Rating: Summary: Fantasy Mastery Review: This short-story master's epic fantasy novel is quite simply the best of class since Tolkien and one of the best novels of any genre I've read in years. I work as a freelance book editor/doctor and can say it's more than rare to read a novel of this length, with so many subplots and characters, that so perfectly justifies its breadth. Hollywood would do well to perk up. This is eminently adaptable. Highly recommended for even non-fantasy fans. Ed Stackler
Rating: Summary: A great job of characterizations and plot twists. Review: The story of a hardened but loving father during a middle-ages time-like war. Great characters and plot twists. Mr. Martin certainly knows his military tactics and any fan of fantasy and history will thoroughly enjoy this book. I read it three times and am awaiting part two impatiently...
Rating: Summary: I should hate this book Review: Many of favorite books are works of fantasy, but the genre as a whole suffers from a lack of imagination and originality (ironic, that!), and as a result I read relatively little fantasy. I picked up TGoT because years ago I read Martin's Fevre Dream and liked it (even though I don't generally care for vampire novels). There are many reasons why I should have disliked this book, but mainly: (1)I find needlessly long books distasteful. I thought, for example, that Eddings's original Belgariad would have made a reasonable couple of books, but was much weakened by the dithering about that stretched it to four. TGoT runs some 800 pages in the pbk edition - for the first volume alone! (2) I dislike books told from a variety of viewpoints, particularly when the author keeps shifting back and forth from chapter to chapter. Too often this convention attempts to mask weaknesses in characterization or plotting. Martin tells this story from multiple points of view - about eight, if I remember correctly. So did I hate the book? Obviously not, since I rated it a 10! Length wasn't a problem since there is no fat in this novel - every chapter advances at least one of the plots. The multiple points of view didn't bother me in practice because the voices are all distinct, and I became quite fond of several of the characters. Martin also does several things that I find all too infrequently in fantasy fiction: his characters are not two dimensional, representing "good" or "evil". They are complex, and believable. Some of the "good guys" I find rather distasteful, and some of the "bad guys" (one in particular) are among my favorite characters in the book. Also, Martin presents us with a complicated, twisting plot that depends much more on good old-fashioned political intrigue than the usual trite Dark Power on the rise again (I get _very_ bored with "Sauron Syndrome"). In both his complex characterizations and his Byzantine plotting, Martin's TGoT reminds me of some of the best of Glen Cook - although their writing styles otherwise are quite dissimilar. I cannot remember the last time I reread a book within a few months of finishing it the first time, but I did with this one and found it just as gripping the second time around.

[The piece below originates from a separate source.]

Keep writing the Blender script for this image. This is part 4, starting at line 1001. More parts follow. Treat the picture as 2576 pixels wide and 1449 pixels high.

Rating: Summary: BEST FANTASY NOVEL OF 1997 Review: Best Fantasy Novel of 1997. If you like "The Wheel of Time", "The Sword of Truth" and "The Lord of the Rings", then DON'T MISS THIS BOOK\SERIES!!!! Martin writes with Asimovian clarity and entertainement. I Can't recommend this book enough, so rather than spend hours doing so, I'll just tell you that the series could be The Epic of Epics and that it will most likely win the World Fantasy Award and maybe a Hugo? Stop reading this review and BUY THE BOOK!!!!!! (And the sequels).
Rating: Summary: Don't read the Kirkus Review Review: Great, great fantasy epic -- if Martin can maintain the excitement and wonder in A Game of Thrones for three more volumes, he will indeed stake a claim as a modern-day Tolkein. But whatever you do, _don't_ read the Kirkus review on this page -- it gives away all the plot twists!! A huge part of the fun in this book is trying to guess where it's going -- and being outsmarted by Martin again and again.
Rating: Summary: Absolutely one of the best in the genre! Review: This is one of the few books in any genre that I have re-read and on second reading it was as absorbing, thrilling and exciting as the first time. The sequel is too far in the reader's future! Please hurry, but then again, a quality book is worth waiting for. Better than Jordan's Wheel of Time, an example of what happens when not enough time occurs between one book and the next or when a publisher won't let an author end it. Martin is an author who can allow the reader to learn about and care about his characters, their situations, and their very tenuous futures. They cease to be a figment of his imagination and become a fabric of a reader's life. When I read the first Wheel of Time, I was discussing with a fellow devotee (both of us having faded away after book 3) who we would have playing the roles in the movie of the century. The same theme runs through the mind with A Game of Thrones. I will buy multiple copies of this paperback to distribute to my fellow movie-theme readers. Bravo, Martin! Keep up the terrific work.